* [DATA SEGMENT]:

***

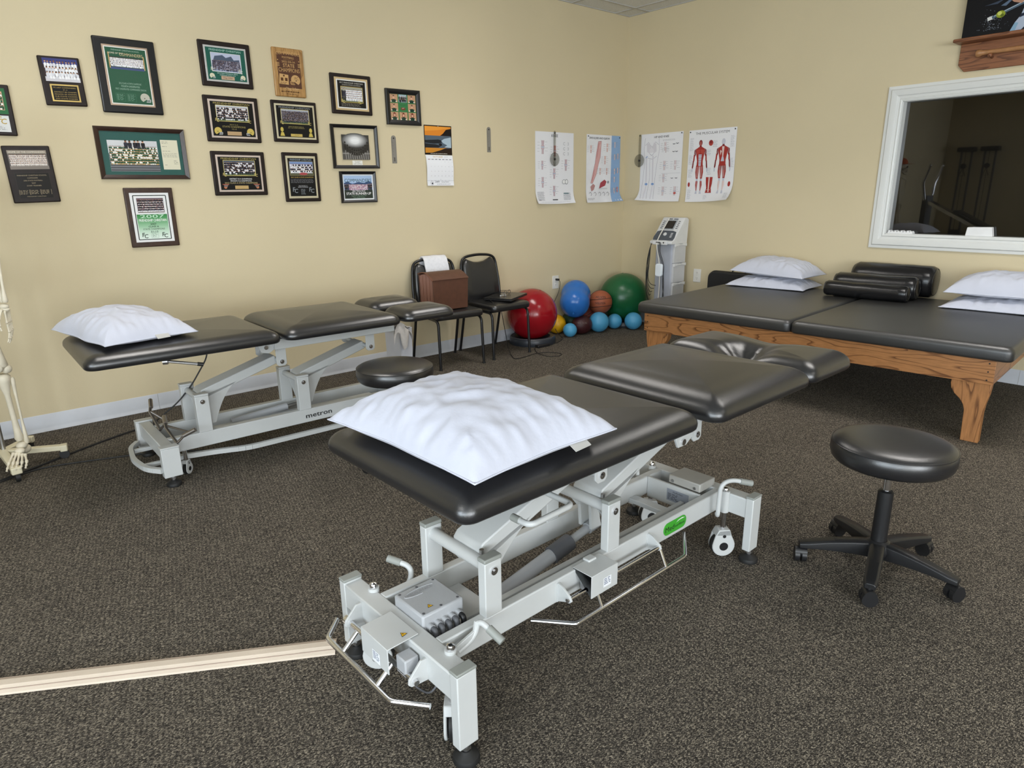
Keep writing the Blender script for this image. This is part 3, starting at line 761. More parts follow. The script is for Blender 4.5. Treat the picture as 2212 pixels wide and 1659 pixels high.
MB().cyl((-.757, -.172, .203), (-.757, .180, .203), .0075, 12).tube([(-.757, .168, .203), (-.757, .185, .203)], .014, 12).build('pedal_rod', CHROME, T1)
bar = MB().tube(rounded([(-.752, .262, .158), (-.812, .205, .155), (-.812, -.130, .155), (-.750, -.215, .158)], .012, 4), .0078, 12)
for v in (.118, -.062): bar.tube([(-.757, v, .203), (-.812, v, .155)], .0065, 10)
bar.build('foot_bar', CHROME, T1)
MB().box(-.764, -.722, -.132, -.088, .195, .245).build('pedal_switch', GREYPL, T1, bevel=.004)
MB().tube(rounded([(-.735, -.11, .2), (-.735, -.12, .15), (-.72, -.17, .145), (-.69, -.185, .19)], .02, 4), .0028, 8).build('switch_wire', DKGREY, T1)
# side foot pedal on the near rail
sc = MB().prism([(-.215, .190), (-.2185, .190), (-.2185, .266), (-.140, .2665), (-.140, .263), (-.2155, .263)], 'x', -.158, -.035).build('pedal_cover', WHITE, T1, bevel=.0015)
MB().box(-.102, -.066, -.158, -.130, .262, .272).build('cover_tab', WHITE, sc, bevel=.003)
info_sticker(sc, (-.085, -.219, .222), NEG_V, .036, .032, 4)
MB().box(-.142, -.108, -.195, -.155, .19, .25).build('pedal_switch', GREYPL, T1, bevel=.004)
for u in (-.235, .205):
    MB().prism([(-.152, .188), (-.152, .252), (-.172, .248), (-.205, .226), (-.211, .213), (-.203, .205), (-.188, .203)], 'x', u - .0035, u + .0035).build('pedal_bracket', WHITE, T1, bevel=.001)
    MB().box(u - .006, u + .006, -.156, -.150, .188, .25).build('weld_plate', WHITE, T1)
MB().cyl((-.245, -.200, .216), (.215, -.200, .216), .0065, 12).build('pedal_rod', CHROME, T1)
bar = MB().tube(rounded([(-.325, -.130, .152), (-.238, -.232, .150), (.318, -.232, .150), (.43, -.150, .165)], .012, 4), .0075, 12)
for u in (-.122, .208): bar.tube([(u, -.2, .216), (u, -.232, .150)], .0065, 10)
bar.build('foot_bar', CHROME, T1)
# castors with brake levers
for (u, v, a) in ((-.668, -.196, .85), (-.668, .178, -.7), (.655, -.178, -.65), (.655, .165, -.6)):
    caster(T1, u, v, .048, True, a, .20)
    MB().cyl((u, v, .185), (u, v, .272), .0165, 16).build('castor_tube', WHITE, T1)
    MB().lathe([(.0125, .270), (.0125, .278), (.010, .284), (.004, .287)], (u, v, 0), 16).build('castor_cap', CHROME, T1)
def lever(pts, g0):
    P = rounded(pts, .03, 5); o = MB().tube(P, .0085, 12).build('brake_lever', WHITE, T1)
    a = Vector(pts[-1]); b = Vector(pts[-2]); d = (b - a).normalized()
    MB().tube([a - d * .004, a + d * g0], .0115, 14).build('grip', GREYCAP, o)
lever([(.60, -.18, .195), (.585, -.192, .195), (.582, -.196, .325), (.625, -.212, .338), (.69, -.258, .318)], .045)
lever([(-.625, -.17, .225), (-.575, -.178, .25), (-.562, -.178, .30), (-.545, -.250, .262)], .045)
MB().prism([(-.655, .248), (-.650, .235), (-.565, .258), (-.562, .296), (-.574, .296), (-.578, .27)], 'y', -.182, -.174).build('lever_plate', WHITE, T1, bevel=.001)
lever([(-.60, .17, .22), (-.545, .175, .232), (-.535, .175, .285), (-.575, .24, .300)], .040)
lever([(.56, .16, .20), (.552, .165, .30), (.560, .165, .35), (.575, .20, .36)], .02)
# far-end label plate, motor cover, cross plates and lifting actuator
MB().box(.566, .575, -.12, .12, .175, .262).build('label_plate', WHITE, T1, bevel=.001)
p = Print(); p.rect(-.05, -.025, .05, .025, '#8e939c'); p.text('MedSurface', .0, .012, .007, '#20242c', shear=.1); p.lines(-.045, .01, .004, 5, .0055, .0022, '#2c3038', 5, .3)
for k, q in enumerate(('[ ]', '+', 'CE')): p.text(q, .018 + .012 * k, -.018, .007, '#20242c')
lp = p.build('info_label', T1, PRINT, loc=(.5655, -.025, .219)); lp.rotation_euler = NEG_U
CLR = M('frosted_plastic', '#c4c2bc', .35, trans=.35)
MB().box(.580, .685, -.112, .03, .262, .296).build('motor_cover', CLR, T1, bevel=.004)
for v in (-.09, .01): MB().tube([(.579, v, .275), (.576, v, .275)], .006, 10).build('screw', STEEL, T1)
MB().box(.45, .49, -.121, .121, .186, .205).build('cross_plate', WHITE, T1, bevel=.002)
MB().box(-.50, -.40, -.121, .121, .188, .196).build('cross_plate', WHITE, T1, bevel=.002)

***

* [WHAT YOU NEED TO DO]:
Omit every picture, then reproduce the rest of the listing exactly.

* [SOLUTION FOR THIS TASK]:
Keep writing the Blender script for this image. This is part 3, starting at line 761. More parts follow. The script is for Blender 4.5. Treat the picture as 2212 pixels wide and 1659 pixels high.
MB().cyl((-.757, -.172, .203), (-.757, .180, .203), .0075, 12).tube([(-.757, .168, .203), (-.757, .185, .203)], .014, 12).build('pedal_rod', CHROME, T1)
bar = MB().tube(rounded([(-.752, .262, .158), (-.812, .205, .155), (-.812, -.130, .155), (-.750, -.215, .158)], .012, 4), .0078, 12)
for v in (.118, -.062): bar.tube([(-.757, v, .203), (-.812, v, .155)], .0065, 10)
bar.build('foot_bar', CHROME, T1)
MB().box(-.764, -.722, -.132, -.088, .195, .245).build('pedal_switch', GREYPL, T1, bevel=.004)
MB().tube(rounded([(-.735, -.11, .2), (-.735, -.12, .15), (-.72, -.17, .145), (-.69, -.185, .19)], .02, 4), .0028, 8).build('switch_wire', DKGREY, T1)
# side foot pedal on the near rail
sc = MB().prism([(-.215, .190), (-.2185, .190), (-.2185, .266), (-.140, .2665), (-.140, .263), (-.2155, .263)], 'x', -.158, -.035).build('pedal_cover', WHITE, T1, bevel=.0015)
MB().box(-.102, -.066, -.158, -.130, .262, .272).build('cover_tab', WHITE, sc, bevel=.003)
info_sticker(sc, (-.085, -.219, .222), NEG_V, .036, .032, 4)
MB().box(-.142, -.108, -.195, -.155, .19, .25).build('pedal_switch', GREYPL, T1, bevel=.004)
for u in (-.235, .205):
    MB().prism([(-.152, .188), (-.152, .252), (-.172, .248), (-.205, .226), (-.211, .213), (-.203, .205), (-.188, .203)], 'x', u - .0035, u + .0035).build('pedal_bracket', WHITE, T1, bevel=.001)
    MB().box(u - .006, u + .006, -.156, -.150, .188, .25).build('weld_plate', WHITE, T1)
MB().cyl((-.245, -.200, .216), (.215, -.200, .216), .0065, 12).build('pedal_rod', CHROME, T1)
bar = MB().tube(rounded([(-.325, -.130, .152), (-.238, -.232, .150), (.318, -.232, .150), (.43, -.150, .165)], .012, 4), .0075, 12)
for u in (-.122, .208): bar.tube([(u, -.2, .216), (u, -.232, .150)], .0065, 10)
bar.build('foot_bar', CHROME, T1)
# castors with brake levers
for (u, v, a) in ((-.668, -.196, .85), (-.668, .178, -.7), (.655, -.178, -.65), (.655, .165, -.6)):
    caster(T1, u, v, .048, True, a, .20)
    MB().cyl((u, v, .185), (u, v, .272), .0165, 16).build('castor_tube', WHITE, T1)
    MB().lathe([(.0125, .270), (.0125, .278), (.010, .284), (.004, .287)], (u, v, 0), 16).build('castor_cap', CHROME, T1)
def lever(pts, g0):
    P = rounded(pts, .03, 5); o = MB().tube(P, .0085, 12).build('brake_lever', WHITE, T1)
    a = Vector(pts[-1]); b = Vector(pts[-2]); d = (b - a).normalized()
    MB().tube([a - d * .004, a + d * g0], .0115, 14).build('grip', GREYCAP, o)
lever([(.60, -.18, .195), (.585, -.192, .195), (.582, -.196, .325), (.625, -.212, .338), (.69, -.258, .318)], .045)
lever([(-.625, -.17, .225), (-.575, -.178, .25), (-.562, -.178, .30), (-.545, -.250, .262)], .045)
MB().prism([(-.655, .248), (-.650, .235), (-.565, .258), (-.562, .296), (-.574, .296), (-.578, .27)], 'y', -.182, -.174).build('lever_plate', WHITE, T1, bevel=.001)
lever([(-.60, .17, .22), (-.545, .175, .232), (-.535, .175, .285), (-.575, .24, .300)], .040)
lever([(.56, .16, .20), (.552, .165, .30), (.560, .165, .35), (.575, .20, .36)], .02)
# far-end label plate, motor cover, cross plates and lifting actuator
MB().box(.566, .575, -.12, .12, .175, .262).build('label_plate', WHITE, T1, bevel=.001)
p = Print(); p.rect(-.05, -.025, .05, .025, '#8e939c'); p.text('MedSurface', .0, .012, .007, '#20242c', shear=.1); p.lines(-.045, .01, .004, 5, .0055, .0022, '#2c3038', 5, .3)
for k, q in enumerate(('[ ]', '+', 'CE')): p.text(q, .018 + .012 * k, -.018, .007, '#20242c')
lp = p.build('info_label', T1, PRINT, loc=(.5655, -.025, .219)); lp.rotation_euler = NEG_U
CLR = M('frosted_plastic', '#c4c2bc', .35, trans=.35)
MB().box(.580, .685, -.112, .03, .262, .296).build('motor_cover', CLR, T1, bevel=.004)
for v in (-.09, .01): MB().tube([(.579, v, .275), (.576, v, .275)], .006, 10).build('screw', STEEL, T1)
MB().box(.45, .49, -.121, .121, .186, .205).build('cross_plate', WHITE, T1, bevel=.002)
MB().box(-.50, -.40, -.121, .121, .188, .196).build('cross_plate', WHITE, T1, bevel=.002)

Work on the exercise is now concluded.